If you’ve ever felt like your forehand lacks punch or penetration, even when you’re swinging hard, then this lesson is going to be eye opening for you.
I was recently working with a student on this exact problem and what we discovered on video was pretty revealing.
She wanted more drive through the ball. More pace. More depth. All the good stuff that makes a forehand dangerous.
But here’s what was actually happening.
She was setting up in an open stance, which is totally fine by the way, but her preparation was killing her power before she even swung.
Let me explain what I mean.
When you watch professional players hit from an open stance, something really important happens before they ever make contact with the ball. Their hips turn close to perpendicular with the baseline and their shoulders rotate even further past that.
This creates stored energy that they can unwind through the shot.
Think of it like coiling a spring. The more you wind it up, the more force it can release.
My student was setting up with her hips and shoulders basically even with each other, barely turned at all. That means all the responsibility for generating pace was falling on her arm.
The small parts were doing all the work because the big parts weren’t loaded up in the first place.
And you know what happens when you try to muscle the ball with just your arm? You get that weak, spinny shot that floats instead of drives. Or your contact point drifts too far back behind your body because your rotation never happened early enough.
Sound familiar?
Here’s the thing about open stance forehands that most players don’t understand.
A lot of coaches will yell at you to step in when they see you hitting weak shots from an open stance. They think the stance itself is the problem.
But whether you’re stepping in or staying open, your body still needs to coil first. The turn has to happen regardless of your footwork.
You can hit a monster forehand from an open stance. You just have to use your body correctly within that stance.
So here’s what we worked on.
We started in the middle of the service line and practiced going from ready position to a fully coiled preparation position. Hips as close to perpendicular as possible. Shoulders at least perpendicular, ideally a little bit past the hips.
Just that change alone made a massive visual difference.
When I showed her the before and after, even she could see it. One position looked intense and loaded with potential energy. The other looked flat and reliant on the arm.
Which one do you think is going to produce more penetrating shots?

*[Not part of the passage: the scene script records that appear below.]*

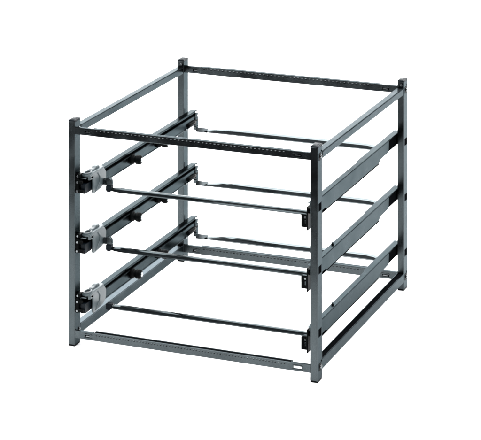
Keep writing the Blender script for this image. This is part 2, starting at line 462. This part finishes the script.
# ------------------------------------------------------------------ setting: white paper sweep lying on a dark studio floor
look = Vector((-math.sin(yaw), math.cos(yaw), 0)); rt = Vector((math.cos(yaw), math.sin(yaw), 0))
base = Vector((256, 275, 0))*S
def sheet(name, prof, halfw, m, thick):
    vs = []; fs = []
    for (d, z) in prof:
        for s in (-1, 1):
            p = base + look*d + rt*s*halfw; vs.append((p.x, p.y, z))
    for (d, z) in reversed(prof):
        for s in (-1, 1):
            p = base + look*(d+(thick if z > .5 else 0)) + rt*s*halfw; vs.append((p.x, p.y, z-thick))
    n = len(prof)*2
    for i in range(n):
        a, b = 2*i, 2*((i+1) % n); fs.append((a, b, b+1, a+1))
    fs.append([2*i for i in range(n)]); fs.append([2*i+1 for i in range(n)][::-1])
    me = bpy.data.meshes.new(name); me.from_pydata(vs, [], fs)
    bm = bmesh.new(); bm.from_mesh(me); bmesh.ops.recalc_face_normals(bm, faces=bm.faces); bm.to_mesh(me); bm.free()
    me.materials.append(m)
    o = bpy.data.objects.new(name, me); C.objects.link(o); o['kind'] = 'structure'; return o
prof = [(-0.78, 0.0), (4.2, 0.0)]
for k in range(1, 13):
    a = math.radians(90*k/12); prof.append((4.2+1.2*math.sin(a), 1.2-1.2*math.cos(a)))
prof.append((5.4, 3.2))
sheet('floor', prof, 4.0, M['sheet'], 0.003)
sheet('studio_ground', [(-9, -0.006), (9, -0.006)], 9, M['dark'], 0.01)

# ------------------------------------------------------------------ light: one large overhead softbox and a dim grey studio
w = bpy.data.worlds.new('World'); scene.world = w; w.use_nodes = True
bg = w.node_tree.nodes['Background']; bg.inputs['Color'].default_value = (0.90, 0.95, 1.0, 1); bg.inputs['Strength'].default_value = 0.36
def area(name, loc, target, sx, sy, power, col=(1, 1, 1)):
    l = bpy.data.lights.new(name, 'AREA'); l.shape = 'RECTANGLE'; l.size = sx; l.size_y = sy; l.energy = power; l.color = col
    o = bpy.data.objects.new(name, l); C.objects.link(o); o.location = loc
    o.rotation_euler = (Vector(target)-Vector(loc)).to_track_quat('-Z', 'Y').to_euler(); return o
p = base + look*1.1
area('softbox_overhead', (p.x, p.y, 3.4), (p.x, p.y, 0), 7.0, 7.0, 1120)

q = base + look*3.6
t = base + look*5.6
area('backdrop_fill', (q.x, q.y, 3.6), (t.x, t.y, 1.7), 6.0, .8, 420)  # added lamp: brightens the backdrop so the upward faces reflect lighter

scene.view_settings.view_transform = 'Standard'; scene.view_settings.look = 'None'
scene.view_settings.exposure = 0; scene.view_settings.gamma = 1
scene.render.engine = 'CYCLES'
scene.cycles.pixel_filter_type = 'BLACKMAN_HARRIS'; scene.cycles.filter_width = 2.0
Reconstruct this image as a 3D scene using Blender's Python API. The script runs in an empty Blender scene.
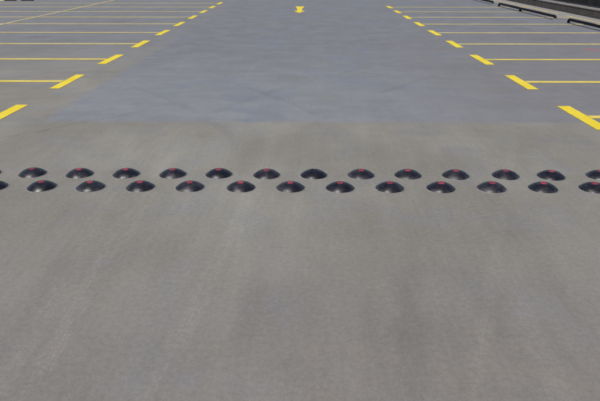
import bpy, bmesh, math, random
from mathutils import Vector
random.seed(11)
scene = bpy.context.scene
C = scene.collection
R = math.radians
CAM_H = 1.957

# ------------------------------------------------------------------ helpers
def link(name, bm, mats, parent=None, smooth=False):
    me = bpy.data.meshes.new(name)
    bmesh.ops.recalc_face_normals(bm, faces=bm.faces)
    if smooth:
        for f in bm.faces: f.smooth = True
    bm.to_mesh(me); bm.free()
    for m in (mats if isinstance(mats, (list, tuple)) else [mats]): me.materials.append(m)
    o = bpy.data.objects.new(name, me); C.objects.link(o)
    if parent is not None: o.parent = parent
    return o

def thing(name, label, cat, loc=(0, 0, 0), rz=0, group=None):
    o = bpy.data.objects.new(name, None); C.objects.link(o)
    o.location = loc; o.rotation_euler = (0, 0, rz); o.empty_display_size = .1
    tag(o, label, cat, group); return o

def tag(o, label, cat, group=None):
    o['label'] = label; o['category'] = cat
    if group: o['group'] = group
    return o

def box(bm, x0, x1, y0, y1, z0, z1, bevel=0, mi=0):
    r = bmesh.ops.create_cube(bm, size=1)
    vs = r['verts']
    for v in vs:
        v.co.x = x0 + (v.co.x + .5) * (x1 - x0)
        v.co.y = y0 + (v.co.y + .5) * (y1 - y0)
        v.co.z = z0 + (v.co.z + .5) * (z1 - z0)
    fs = set(f for v in vs for f in v.link_faces)
    for f in fs: f.material_index = mi
    if bevel:
        es = list(set(e for v in vs for e in v.link_edges))
        bmesh.ops.bevel(bm, geom=es, offset=bevel, segments=2, affect='EDGES', profile=.6)

def tube(bm, pts, rad, seg=16):
    pts = [Vector(p) for p in pts]; rings = []
    for i, p in enumerate(pts):
        a = pts[max(i - 1, 0)]; b = pts[min(i + 1, len(pts) - 1)]
        t = (b - a).normalized()
        side = Vector((1, 0, 0)) if abs(t.x) < .9 else Vector((0, 1, 0))
        u = (side - t * side.dot(t)).normalized(); w = t.cross(u)
        rings.append([bm.verts.new(p + (u * math.cos(k * 2 * math.pi / seg) + w * math.sin(k * 2 * math.pi / seg)) * rad) for k in range(seg)])
    for A, B in zip(rings, rings[1:]):
        for k in range(seg):
            bm.faces.new((A[k], A[(k + 1) % seg], B[(k + 1) % seg], B[k]))
    bm.faces.new(rings[0][::-1]); bm.faces.new(rings[-1])

def lathe(bm, prof, seg=56):
    rings = []
    for r, z in prof:
        if r < 1e-6: rings.append([bm.verts.new((0, 0, z))])
        else: rings.append([bm.verts.new((r * math.cos(2 * math.pi * k / seg), r * math.sin(2 * math.pi * k / seg), z)) for k in range(seg)])
    for A, B in zip(rings, rings[1:]):
        for k in range(seg):
            k2 = (k + 1) % seg
            if len(A) == 1 and len(B) == 1: continue
            if len(A) == 1: bm.faces.new((A[0], B[k2], B[k]))
            elif len(B) == 1: bm.faces.new((A[k], A[k2], B[0]))
            else: bm.faces.new((A[k], A[k2], B[k2], B[k]))

def paint_poly(pts, z, jit=.0022, step=.05):
    """flat painted shape with slightly uneven edges, outline subdivided"""
    bm = bmesh.new(); vs = []
    n = len(pts)
    for i in range(n):
        a = Vector(pts[i]); b = Vector(pts[(i + 1) % n])
        L = (b - a).length; k = max(1, min(220, int(L / step)))
        for j in range(k):
            p = a.lerp(b, j / k)
            vs.append(bm.verts.new((p.x + random.uniform(-jit, jit), p.y + random.uniform(-jit, jit), z)))
    f = bm.faces.new(vs)
    if f.normal.z < 0: f.normal_flip()
    bmesh.ops.triangulate(bm, faces=[f])
    return bm

# ------------------------------------------------------------------ node expressions
class G:
    def __init__(s, name, dim='3D'):
        s.dim = dim
        s.mat = bpy.data.materials.new(name); s.mat.use_nodes = True
        s.nt = s.mat.node_tree; s.nt.nodes.clear()
        s.out = s.nt.nodes.new('ShaderNodeOutputMaterial')
        s.bsdf = s.nt.nodes.new('ShaderNodeBsdfPrincipled')
        s.nt.links.new(s.bsdf.outputs[0], s.out.inputs[0])
        s.geo = s.nt.nodes.new('ShaderNodeNewGeometry')
        s.tc = s.nt.nodes.new('ShaderNodeTexCoord')
        sp = s.nt.nodes.new('ShaderNodeSeparateXYZ')
        s.nt.links.new(s.geo.outputs['Position'], sp.inputs[0])
        s.X, s.Y, s.Z = sp.outputs
    def put(s, sock, v):
        if isinstance(v, bpy.types.NodeSocket): s.nt.links.new(v, sock)
        else: sock.default_value = v
    def m(s, op, a, b=0.0, c=None, clamp=False):
        n = s.nt.nodes.new('ShaderNodeMath'); n.operation = op; n.use_clamp = clamp
        s.put(n.inputs[0], a); s.put(n.inputs[1], b)
        if c is not None: s.put(n.inputs[2], c)
        return n.outputs[0]
    def add(s, *a):
        r = a[0]
        for x in a[1:]: r = s.m('ADD', r, x)
        return r
    def mul(s, *a):
        r = a[0]
        for x in a[1:]: r = s.m('MULTIPLY', r, x)
        return r
    def sub(s, a, b): return s.m('SUBTRACT', a, b)
    def mx(s, a, b): return s.m('MAXIMUM', a, b)
    def ss(s, v, lo, hi, o0=0.0, o1=1.0):
        n = s.nt.nodes.new('ShaderNodeMapRange'); n.interpolation_type = 'SMOOTHSTEP'
        s.put(n.inputs[0], v); s.put(n.inputs[1], lo); s.put(n.inputs[2], hi)
        n.inputs[3].default_value = o0; n.inputs[4].default_value = o1
        return n.outputs[0]
    def vec(s, scale=(1, 1, 1), off=(0, 0, 0), obj=False, rz=0):
        n = s.nt.nodes.new('ShaderNodeMapping')
        s.nt.links.new(s.tc.outputs['Object'] if obj else s.geo.outputs['Position'], n.inputs[0])
        n.inputs['Scale'].default_value = scale; n.inputs['Location'].default_value = off
        n.inputs['Rotation'].default_value = (0, 0, rz)
        return n.outputs[0]
    def noise(s, scale=1, v=None, detail=4, rough=.55, dist=0):
        n = s.nt.nodes.new('ShaderNodeTexNoise')
        s.nt.links.new(v if v is not None else s.vec(), n.inputs['Vector'])
        n.noise_dimensions = s.dim
        n.inputs['Scale'].default_value = scale; n.inputs['Detail'].default_value = detail
        n.inputs['Roughness'].default_value = rough; n.inputs['Distortion'].default_value = dist
        return n.outputs['Fac']
    def voro(s, scale, v=None, out='Color'):
        n = s.nt.nodes.new('ShaderNodeTexVoronoi')
        s.nt.links.new(v if v is not None else s.vec(), n.inputs['Vector'])
        n.voronoi_dimensions = s.dim
        n.inputs['Scale'].default_value = scale
        return n.outputs[out]
    def mix(s, f, a, b):
        n = s.nt.nodes.new('ShaderNodeMix'); n.data_type = 'RGBA'
        s.put(n.inputs[0], f)
        for k, v in ((6, a), (7, b)):
            if isinstance(v, bpy.types.NodeSocket): s.nt.links.new(v, n.inputs[k])
            else: n.inputs[k].default_value = (*v, 1)
        return n.outputs[2]
    def scale(s, col, f):
        n = s.nt.nodes.new('ShaderNodeVectorMath'); n.operation = 'SCALE'
        s.nt.links.new(col, n.inputs[0]); s.put(n.inputs[3], f)
        return n.outputs[0]
    def done(s, col, rough=.85, spec=.3, h=None, dist=.01, strength=1, metal=0):
        if isinstance(col, tuple): s.bsdf.inputs['Base Color'].default_value = (*col, 1)
        else: s.nt.links.new(col, s.bsdf.inputs['Base Color'])
        s.put(s.bsdf.inputs['Roughness'], rough)
        s.bsdf.inputs['Specular IOR Level'].default_value = spec
        s.bsdf.inputs['Metallic'].default_value = metal
        if h is not None:
            b = s.nt.nodes.new('ShaderNodeBump'); b.inputs['Distance'].default_value = dist
            b.inputs['Strength'].default_value = strength
            s.nt.links.new(h, b.inputs['Height']); s.nt.links.new(b.outputs[0], s.bsdf.inputs['Normal'])
        return s.mat

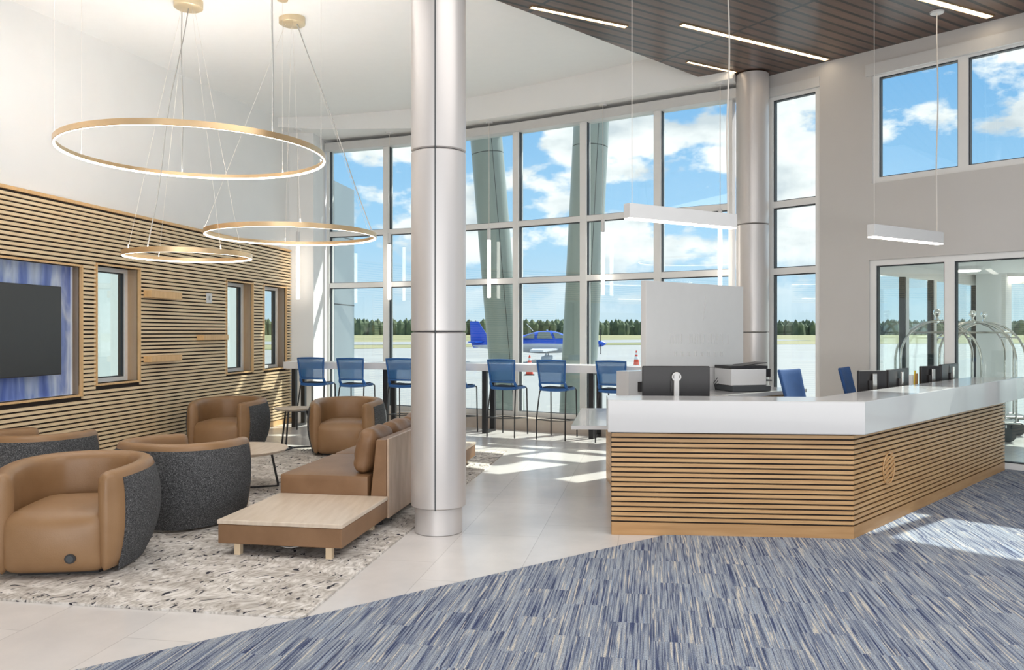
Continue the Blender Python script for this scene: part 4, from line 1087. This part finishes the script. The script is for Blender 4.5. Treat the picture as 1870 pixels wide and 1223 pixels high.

We practiced the coil by itself. Then slowly added the forward swing. Then started hitting actual balls.
And you know what? The difference was dramatic.
Same swing speed, same effort level, but now the ball was driving through the court instead of arcing weakly over the net. Now there was a long runway for the racket to accelerate through instead of a short, cramped swing path.
The power was coming from rotation instead of arm strength.
Here’s what I want you to take away from this.
If you prefer hitting from an open stance, that’s completely fine. I have no problem with it at all, as long as it’s not the only way you can hit and you’re using it in the right situations.
But you’ve got to use your body effectively within that stance.
Your hips need to get to 90 degrees. Your shoulders need to turn past your hips. This is what creates the stored energy that unwinds through the shot and produces real, penetrating pace.
Without that coil, you’re just asking your arm to do way too much work.
And your arm simply isn’t strong enough to consistently hit the kind of forehand you’re envisioning.
The biggest challenge when you go home to practice this? Your subconscious is going to want to revert back to your old habit, especially when things get more real in a point or a match.
You’ll do beautiful shadow swings with perfect coil and rotation. Then as soon as you start tracking a moving ball, your old program kicks in and the shoulders barely turn.
This is totally normal. It happens to everyone.
The solution is being disciplined enough to keep coming back to the feel of that coiled position, even when it feels awkward or different at first.
Your body wants to run the old forehand program because it’s familiar and comfortable.
Your job is to override that and install the new program through repetition.
Every little bit extra you can squeeze out of your hip and shoulder rotation is going to make your swing that much stronger. Five more degrees here, ten more degrees there. It all adds up to a more athletic, more powerful position.
And here’s the beautiful part.
When you actually coil properly, you don’t have to swing any harder. The ball just naturally drives deeper and flatter because the path of your racket is mostly forward with just a little bit of low to high.
You’re not spinning it wildly over. You’re driving through it with the force of your entire body unwinding.
That’s what a real forehand feels like.
Give this a try and let me know how it goes for you.